## GOAL OF THE EXERCISE
Filter the records below for the word "this". Copy each line that holds it.

## TASK INPUT
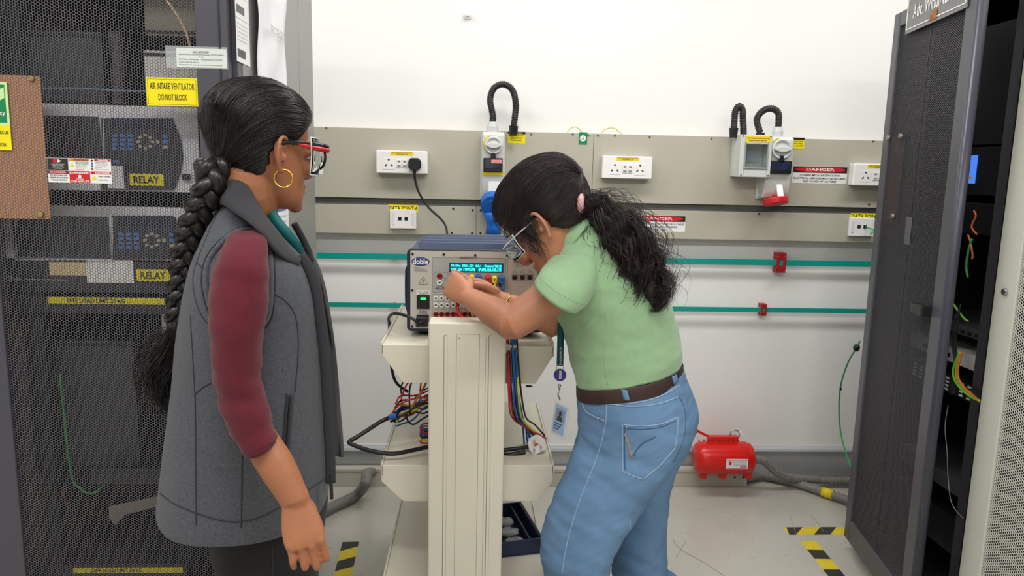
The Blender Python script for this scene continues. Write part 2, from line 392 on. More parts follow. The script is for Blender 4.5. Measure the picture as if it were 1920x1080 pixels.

...

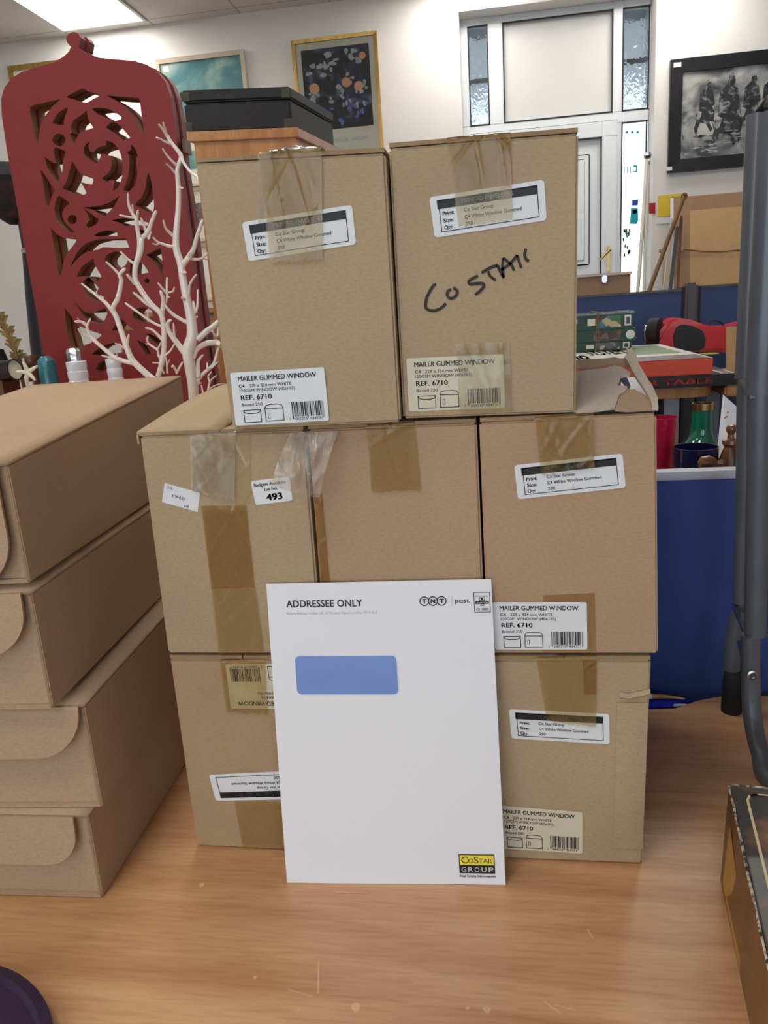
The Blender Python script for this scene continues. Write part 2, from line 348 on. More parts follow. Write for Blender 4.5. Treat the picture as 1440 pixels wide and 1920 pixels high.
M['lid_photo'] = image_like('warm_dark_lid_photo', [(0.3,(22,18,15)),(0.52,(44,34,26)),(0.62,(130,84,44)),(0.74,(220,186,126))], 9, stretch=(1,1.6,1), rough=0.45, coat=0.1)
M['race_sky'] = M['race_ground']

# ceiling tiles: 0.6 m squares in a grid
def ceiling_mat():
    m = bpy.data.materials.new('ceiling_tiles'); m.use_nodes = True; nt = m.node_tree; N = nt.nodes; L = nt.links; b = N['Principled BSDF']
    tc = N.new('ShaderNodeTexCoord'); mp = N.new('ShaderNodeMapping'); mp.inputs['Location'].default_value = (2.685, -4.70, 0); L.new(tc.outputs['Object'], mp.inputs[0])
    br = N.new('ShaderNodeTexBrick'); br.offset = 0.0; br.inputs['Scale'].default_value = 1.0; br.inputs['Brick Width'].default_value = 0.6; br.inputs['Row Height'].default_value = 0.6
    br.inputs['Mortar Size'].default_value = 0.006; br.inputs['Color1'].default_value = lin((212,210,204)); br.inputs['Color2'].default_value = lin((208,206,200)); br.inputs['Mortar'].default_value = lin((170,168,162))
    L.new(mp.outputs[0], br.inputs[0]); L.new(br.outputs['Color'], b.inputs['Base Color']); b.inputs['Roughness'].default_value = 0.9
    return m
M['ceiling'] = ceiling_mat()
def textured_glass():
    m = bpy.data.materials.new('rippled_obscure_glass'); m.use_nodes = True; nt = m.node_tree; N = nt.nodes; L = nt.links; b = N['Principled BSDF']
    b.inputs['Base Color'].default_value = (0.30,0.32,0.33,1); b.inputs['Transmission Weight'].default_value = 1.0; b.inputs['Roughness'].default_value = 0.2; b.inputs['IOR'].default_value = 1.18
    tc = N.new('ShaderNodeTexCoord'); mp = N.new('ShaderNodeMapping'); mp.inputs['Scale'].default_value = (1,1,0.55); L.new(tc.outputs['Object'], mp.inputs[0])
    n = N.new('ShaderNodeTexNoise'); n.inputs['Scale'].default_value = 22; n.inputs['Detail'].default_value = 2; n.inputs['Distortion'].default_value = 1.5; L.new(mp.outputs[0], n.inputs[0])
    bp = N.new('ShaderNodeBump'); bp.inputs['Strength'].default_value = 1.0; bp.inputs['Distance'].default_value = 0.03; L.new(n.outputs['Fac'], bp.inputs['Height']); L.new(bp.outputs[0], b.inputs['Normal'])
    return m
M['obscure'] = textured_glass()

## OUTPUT
The Blender Python script for this scene continues. Write part 2, from line 392 on. More parts follow. The script is for Blender 4.5. Measure the picture as if it were 1920x1080 pixels.
The Blender Python script for this scene continues. Write part 2, from line 348 on. More parts follow. Write for Blender 4.5. Treat the picture as 1440 pixels wide and 1920 pixels high.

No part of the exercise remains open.